Monday, August 30, 2010

To Become Humanized

Almost all of our myths, or at least our interpretation of them, is that you should destroy the instinct and march off heroically to rescue what is lost. In multiple stories in the West, in movies as well as fairy tales and ancient myths, we are informed that the hero must heroically fight a dragon or a witch or an evil usurper to death and with his foot on its neck then and only then will he redeem himself and rescue the fair maiden.

The Ramayana, a wonderful story from the East, says that it is only by your instincts, by your monkey nature, that you will restore the unity of the world, the wholeness that you once knew but lost.

I think the biggest joke every played upon me, a divine joke, is that I first traveled to India many years ago to be spiritualized. I had read of India and the East for decades, looked longingly at photographs long before I had the courage to buy a ticket and travel there. I presumed I would find the appropriate teachings, or a tradition, or a yogi of some kind, and sit and meditate until I found my enlightenment. Increasingly Westerners project such salvation upon a journey to a foreign land. But that is not what happened to me. Instead, I went to India and became humanized – which is what I should have sought in the first place. I did not find lofty yogic heights, I did not find esoteric wisdom. I found my monkey nature, by doing ordinary things, by listening to my instincts, by learning to accept what happens.

Tuesday, August 24, 2010

Sacrifice: To Make Sacred

I have been gripped all day by the thought of SACRIFICE. I grew sick of the word early in my life and it was enough to drive me out of the common jargon of most churches. But when I learned that the word meant TO MAKE SACRED, I got another perspective on it. I slowly saw that it was an adequate description of the meaning of a human life. To make the evolution of an experience to the level of the sacred -- well, who needs more definition or explanation? It makes the only sense I have ever found of this enigmatic thing we call LIFE.

I recall the deaths of people close to me earlier in my life; I had no adequate sense of meaning for myself in the experience and I went away vacant and sorely wounded. Now I have a profoundly deep meaning of such experiences, and, though they still hurt, they do not torture me as meaningless any more.

On the contrary, I know I must experience the loss of everything that seems meaningful now. I am not strong enough to believe this deeply, but there is a deep understanding of it even if I play wailing infant on the surface. I can see I have not learned the basic lesson of life if I can't accept the next SACRIFICE that faces me.

What a strange statement to make!!!!! Man lives to be the vehicle of the great transformation of life from ego-centric to THEOCENTRIC. Yes, but when will I be strong enough actually to live the next such event?

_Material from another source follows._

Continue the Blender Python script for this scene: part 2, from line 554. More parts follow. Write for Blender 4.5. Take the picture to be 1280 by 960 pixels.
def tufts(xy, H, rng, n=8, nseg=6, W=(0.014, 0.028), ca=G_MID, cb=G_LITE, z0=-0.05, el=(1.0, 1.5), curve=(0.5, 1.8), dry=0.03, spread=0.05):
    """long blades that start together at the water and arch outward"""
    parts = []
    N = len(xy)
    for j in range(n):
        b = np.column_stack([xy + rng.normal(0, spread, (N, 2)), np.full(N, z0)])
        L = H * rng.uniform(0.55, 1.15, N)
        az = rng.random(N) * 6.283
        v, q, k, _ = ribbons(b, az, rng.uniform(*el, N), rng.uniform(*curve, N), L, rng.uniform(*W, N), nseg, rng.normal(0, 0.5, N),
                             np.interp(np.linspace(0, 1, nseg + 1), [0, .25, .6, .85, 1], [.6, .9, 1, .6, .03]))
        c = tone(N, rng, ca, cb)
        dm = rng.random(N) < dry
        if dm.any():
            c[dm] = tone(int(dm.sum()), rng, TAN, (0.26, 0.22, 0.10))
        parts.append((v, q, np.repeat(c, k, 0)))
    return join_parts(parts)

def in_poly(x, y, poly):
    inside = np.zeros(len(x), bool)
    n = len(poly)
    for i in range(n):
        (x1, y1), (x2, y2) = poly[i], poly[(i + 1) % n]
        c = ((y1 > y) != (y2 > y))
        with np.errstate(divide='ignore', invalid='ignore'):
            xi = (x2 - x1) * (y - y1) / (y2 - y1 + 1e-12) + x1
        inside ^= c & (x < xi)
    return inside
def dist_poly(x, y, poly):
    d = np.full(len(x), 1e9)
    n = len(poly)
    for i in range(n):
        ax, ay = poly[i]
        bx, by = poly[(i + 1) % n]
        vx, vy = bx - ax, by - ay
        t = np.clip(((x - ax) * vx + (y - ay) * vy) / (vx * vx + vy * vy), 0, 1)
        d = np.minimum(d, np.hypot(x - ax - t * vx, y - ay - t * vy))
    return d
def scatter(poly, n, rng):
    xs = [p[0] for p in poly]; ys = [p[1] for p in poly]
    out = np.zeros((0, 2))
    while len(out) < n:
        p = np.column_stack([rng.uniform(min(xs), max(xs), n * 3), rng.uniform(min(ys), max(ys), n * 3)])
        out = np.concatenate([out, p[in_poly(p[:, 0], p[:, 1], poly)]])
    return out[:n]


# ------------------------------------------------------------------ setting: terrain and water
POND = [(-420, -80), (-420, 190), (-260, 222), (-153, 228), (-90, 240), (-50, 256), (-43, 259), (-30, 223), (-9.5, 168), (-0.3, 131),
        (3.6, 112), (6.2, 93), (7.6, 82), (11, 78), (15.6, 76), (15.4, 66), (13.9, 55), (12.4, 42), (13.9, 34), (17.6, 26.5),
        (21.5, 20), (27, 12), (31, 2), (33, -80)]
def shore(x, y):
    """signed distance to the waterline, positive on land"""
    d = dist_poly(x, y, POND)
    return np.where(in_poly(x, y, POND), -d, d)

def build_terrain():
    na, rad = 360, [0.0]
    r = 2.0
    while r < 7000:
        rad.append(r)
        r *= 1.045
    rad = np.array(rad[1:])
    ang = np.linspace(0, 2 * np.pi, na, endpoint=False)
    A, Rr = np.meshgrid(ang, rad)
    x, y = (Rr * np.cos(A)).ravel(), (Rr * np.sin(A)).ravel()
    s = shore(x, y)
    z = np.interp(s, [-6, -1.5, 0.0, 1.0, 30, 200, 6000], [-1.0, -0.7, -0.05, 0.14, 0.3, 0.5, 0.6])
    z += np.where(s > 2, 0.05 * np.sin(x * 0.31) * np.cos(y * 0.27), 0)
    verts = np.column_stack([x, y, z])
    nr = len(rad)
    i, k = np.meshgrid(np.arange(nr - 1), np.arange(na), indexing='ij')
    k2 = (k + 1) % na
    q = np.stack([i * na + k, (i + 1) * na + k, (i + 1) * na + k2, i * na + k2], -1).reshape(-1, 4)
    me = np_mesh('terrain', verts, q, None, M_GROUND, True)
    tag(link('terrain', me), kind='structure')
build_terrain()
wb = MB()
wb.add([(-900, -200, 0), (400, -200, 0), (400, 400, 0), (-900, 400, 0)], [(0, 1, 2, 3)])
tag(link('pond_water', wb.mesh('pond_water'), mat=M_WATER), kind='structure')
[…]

Duality: The Essence of Everyday Consciousness

Spiritual teachings are sometimes interpreted as advising us to let go of material things and lighten our load by reducing attachments, but this is a fundamental misunderstanding. To advance consciousness we need to be weaned, not from the body or material things, but from our allegiance to duality. The very idea that the material world is separate from some other higher existence is itself an error of duality. Reality is not dual, though our current level of awareness perceives it that way.